The Bundys believe they’re presenting a legitimate legal case, Bender said, and they’ve thrived on jury sympathy and the ability to speak rationally about their make extremist ideals to win over such juries. While such arguments helped win cases in connection with the Oregon wildlife refuge takeover, Navarro has explicitly shut them down in Nevada for the Bunkerville trial.

“That could also work in Bundy’s favor,” Bender said during a July interview. “If a jury knows he’s not allowed to say completely what he really believes, they could be more sympathetic and receptive toward him.”

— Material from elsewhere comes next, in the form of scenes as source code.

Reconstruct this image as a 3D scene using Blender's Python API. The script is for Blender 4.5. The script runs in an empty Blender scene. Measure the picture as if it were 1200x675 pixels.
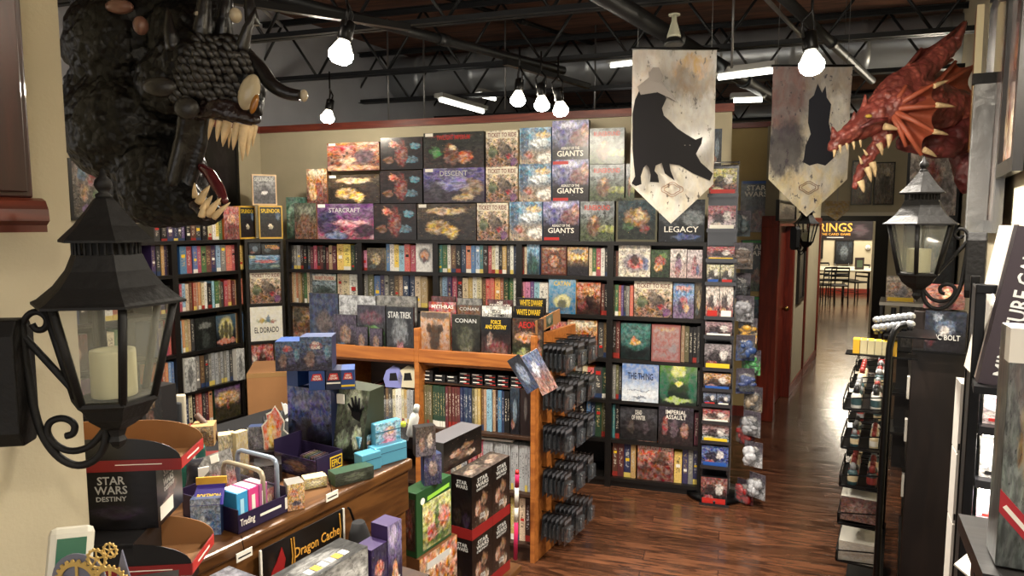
import bpy, math, random
from mathutils import Vector, Matrix, noise
random.seed(7)
PI = math.pi
C = bpy.context.scene.collection
# ------------------------------------------------------------------ camera model (1200 x 675)
F = 800.0; PITCH = math.radians(5.5); CAMZ = 1.9
cp, sp = math.cos(PITCH), math.sin(PITCH)
def ray(px, py):
    u = px - 600.0; v = 337.5 - py
    return Vector((u, F*cp + v*sp, v*cp - F*sp))
def at(px, py, Y):
    r = ray(px, py); k = Y / r.y
    return Vector((r.x*k, Y, CAMZ + r.z*k))
def onz(px, py, z=0.0):
    r = ray(px, py); k = (z - CAMZ) / r.z
    return Vector((r.x*k, r.y*k, z))
def proj(p):
    x, y, z = p[0], p[1], p[2]-CAMZ
    d = y*cp - z*sp; w = y*sp + z*cp
    return 600 + F*x/d, 337.5 - F*w/d
class Plane:
    """a vertical plane through p0; d runs to the right as seen from the room, n points into the room"""
    def __init__(s, p0, d):
        s.p0 = Vector((p0[0], p0[1], 0)); s.d = Vector((d[0], d[1], 0)).normalized()
        s.n = Vector((s.d.y, -s.d.x, 0)); s.rot = math.atan2(s.d.y, s.d.x)
    def hit(s, px, py, off=0):
        r = ray(px, py); o = s.p0 + s.n*off
        k = (o.dot(s.n)) / (r.x*s.n.x + r.y*s.n.y)
        return Vector((r.x*k, r.y*k, CAMZ + r.z*k))
    def pt(s, t, z=0, off=0):
        q = s.p0 + s.d*t + s.n*off; return Vector((q.x, q.y, z))
    def s_at(s, px, z, off=0):
        py = 337.0
        for _ in range(6):
            h = s.hit(px, py, off); t = (h - s.p0).dot(s.d); py = proj(s.pt(t, z, off))[1]
        return (s.hit(px, py, off) - s.p0).dot(s.d)
    def z_at(s, t, py, off=0):
        px = proj(s.pt(t, 1.0, off))[0]
        for _ in range(5):
            h = s.hit(px, py, off); px = proj(s.pt(t, h.z, off))[0]
        return s.hit(px, py, off).z
dc = Vector((.497, .868, 0)).normalized(); db = Vector((.954, -.301, 0)).normalized()

# ------------------------------------------------------------------ materials
MATS = {}
def lin(c):
    if isinstance(c, str):
        c = c.lstrip('#'); c = [int(c[i:i+2], 16)/255 for i in (0, 2, 4)]
        c = [x/12.92 if x <= .04045 else ((x+.055)/1.055)**2.4 for x in c]
    return (c[0], c[1], c[2], 1)
def newmat(name):
    m = bpy.data.materials.new(name); m.use_nodes = True
    nt = m.node_tree; b = nt.nodes['Principled BSDF']
    return m, nt, b
def N(nt, t, **k):
    n = nt.nodes.new(t)
    for a, v in k.items():
        if a in n.bl_rna.properties: setattr(n, a, v)
        else: n.inputs[a].default_value = v
    return n
def mat(name, col, rough=.5, metal=0, emit=0, spec=.5, bump=0, bscale=40, vary=0, vscale=6, alpha=1, trans=0, coat=0):
    key = (name,)
    if key in MATS: return MATS[key]
    m, nt, b = newmat(name)
    b.inputs['Base Color'].default_value = lin(col); b.inputs['Roughness'].default_value = rough
    b.inputs['Metallic'].default_value = metal; b.inputs['Specular IOR Level'].default_value = spec
    if coat: b.inputs['Coat Weight'].default_value = coat; b.inputs['Coat Roughness'].default_value = .15
    if emit:
        b.inputs['Emission Color'].default_value = lin(col); b.inputs['Emission Strength'].default_value = emit
    if trans: b.inputs['Transmission Weight'].default_value = trans
    if alpha < 1: b.inputs['Alpha'].default_value = alpha
    if bump or vary:
        tc = N(nt, 'ShaderNodeTexCoord')
    if bump:
        nz = N(nt, 'ShaderNodeTexNoise', Scale=bscale, Detail=5.0); bp = N(nt, 'ShaderNodeBump', Strength=bump, Distance=.01)
        nt.links.new(tc.outputs['Object'], nz.inputs['Vector']); nt.links.new(nz.outputs['Fac'], bp.inputs['Height']); nt.links.new(bp.outputs['Normal'], b.inputs['Normal'])
    if vary:
        nz = N(nt, 'ShaderNodeTexNoise', Scale=vscale, Detail=6.0); mr = N(nt, 'ShaderNodeMapRange')
        mr.inputs['From Min'].default_value = .3; mr.inputs['From Max'].default_value = .7
        mr.inputs['To Min'].default_value = 1-vary; mr.inputs['To Max'].default_value = 1+vary
        hs = N(nt, 'ShaderNodeHueSaturation', Color=lin(col))
        nt.links.new(tc.outputs['Object'], nz.inputs['Vector']); nt.links.new(nz.outputs['Fac'], mr.inputs['Value'])
        nt.links.new(mr.outputs['Result'], hs.inputs['Value']); nt.links.new(hs.outputs['Color'], b.inputs['Base Color'])
    MATS[key] = m; return m
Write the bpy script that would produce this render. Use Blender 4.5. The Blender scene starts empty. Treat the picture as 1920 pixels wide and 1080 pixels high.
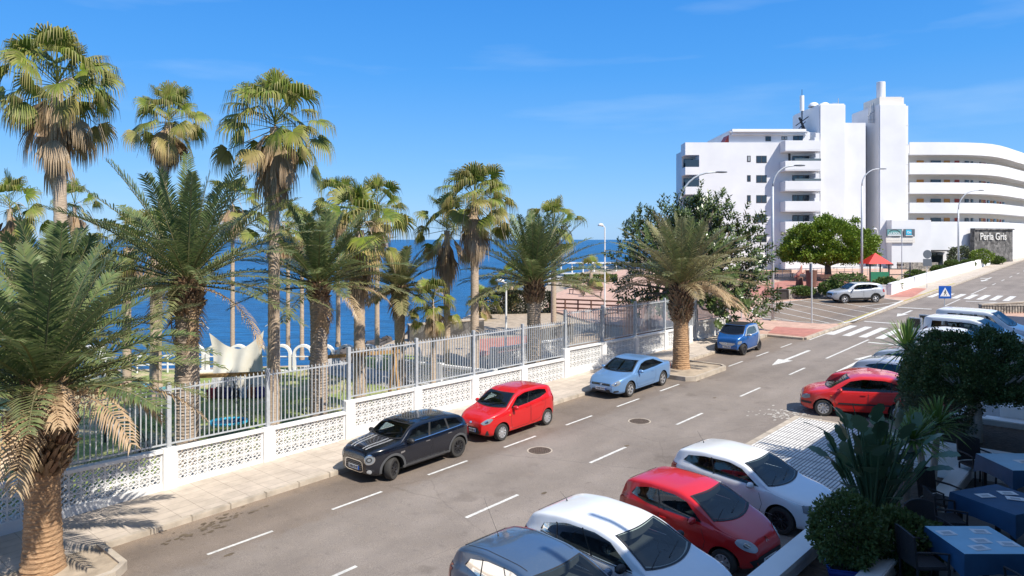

Whipple attempted to distance Bundy from the hundreds of militiamen the embattled Nevada rancher associated with from years before the 2014 standoff up to the time he was arrested in Portland last year.

Whipple called Bundy “practical,” saying his intent wasn’t to violate federal law, but protect his own rights as while standing up for those of local and state governments.

“He’s stubborn but very practical,” Whipple said. “He has taken care of other people and he’s fought for the remaining ranchers in Nevada.”

“He’s against federal overreach,” Whipple added. “He sees himself as a steward for the entire state of Nevada.”

Spokeswoman Trisha Young of the U.S. Attorney District of Nevada’s office declined comment on behalf of Acting Nevada U.S. Attorney Steven Myhre, who is leading the federal government’s prosecution of the case, saying U.S. prosecutors would not comment on pending litigation.